On Jan. 3, 2025, Mike Johnson (R-LA) was reelected as speaker of the House. After his reelection, Johnson recited a prayer that he suggested was written by Thomas Jefferson and recited every day in the House during Jefferson’s presidency.
Johnson’s prayer, which he called Thomas Jefferson’s Prayer for the Nation, is as follows:
“Almighty God, Who has given us this good land for our heritage; We humbly beseech Thee that we may always prove ourselves a people mindful of Thy favor and glad to do Thy will. Bless our land with honorable ministry, sound learning, and pure manners. Save us from violence, discord, and confusion, from pride and arrogance, and from every evil way. Defend our liberties, and fashion into one united people the multitude brought hither out of many kindreds and tongues. Endow with Thy spirit of wisdom those to whom in Thy Name we entrust the authority of government, that there may be justice and peace at home, and that through obedience to Thy law, we may show forth Thy praise among the nations of the earth. In time of prosperity fill our hearts with thankfulness, and in the day of trouble, suffer not our trust in Thee to fail; all of which we ask through Jesus Christ our Lord, Amen.”

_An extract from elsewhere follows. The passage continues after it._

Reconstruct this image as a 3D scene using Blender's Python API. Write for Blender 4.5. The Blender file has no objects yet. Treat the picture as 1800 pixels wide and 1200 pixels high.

Johnson said he wanted to share the prayer as “a reminder of what our third president and the primary author of the Declaration of Independence thought was so important that it should be a daily recitation.”
THE QUESTION
Did Thomas Jefferson write the prayer Speaker Mike Johnson recited in the House?
THE SOURCES
- Thomas Jefferson Foundation
- Library of Congress
- Recommendations for the Protestant Episcopal Church’s Book of Common Prayer from 1885 and 1919
THE ANSWER
No, Thomas Jefferson did not write the prayer Speaker Mike Johnson recited in the House.
WHAT WE FOUND
The prayer Johnson recited has been falsely attributed to Jefferson for years, but Jefferson did not write it and it was not recited in the House daily during his presidency.
The earliest version of the prayer, written as recited by Johnson, appeared more than a century after Jefferson’s presidency, which was between 1801 and 1809.
The Thomas Jefferson Foundation says there is “no evidence that this prayer was written or delivered by Thomas Jefferson,” and it’s unlikely that Jefferson would have composed or delivered a public prayer like the one Johnson recited because Jefferson considered religion to be a private matter.
No such prayer exists among the archives on the Library of Congress’ pages on religion at the time of America’s founding, which compile documents regarding religion from the first four American presidents at the time of their presidencies.
While the Library of Congress page shares a version of the Lord’s Prayer written by Jefferson, it makes no mention of a national prayer written or endorsed by Jefferson.
Some of the prayer’s lines match a prayer that appeared in the General Convention of the Protestant Episcopal Church’s 1885 recommendations for changes to the church’s “Book of Common Prayers.”
In those recommendations, a prayer titled “For the country” includes a line that says “Save us from violence, discord and confusion, from pride and arrogancy, and from every evil way,” which is almost identical to a line within Johnson’s prayer. Much of the language within the church’s prayer is similar to the one recited by Johnson, although not identical.
The version of the prayer as recited by Johnson first appears in later recommendations for changes to the Episcopal Church’s “Book of Common Prayer” submitted by a commission in 1919. Again, a prayer titled “For our country” appears, but this one mirrors the version recited by Johnson, save for a couple of words.
The prayer made it into the finalized version of the 1929 “Book of Common Prayer.” The prayer remains in the current version of the “Book of Common Prayer,” which was published in 1979.
Historian Seth Cotlar, Ph.D., documents misattribution of the prayer to Jefferson as far back as the 1950s in a thread on Bluesky. A 1941 article in The Witness, a publication founded by the Episcopal Church, notes that the “For our country” prayer was commonly incorrectly attributed to George Washington at the time.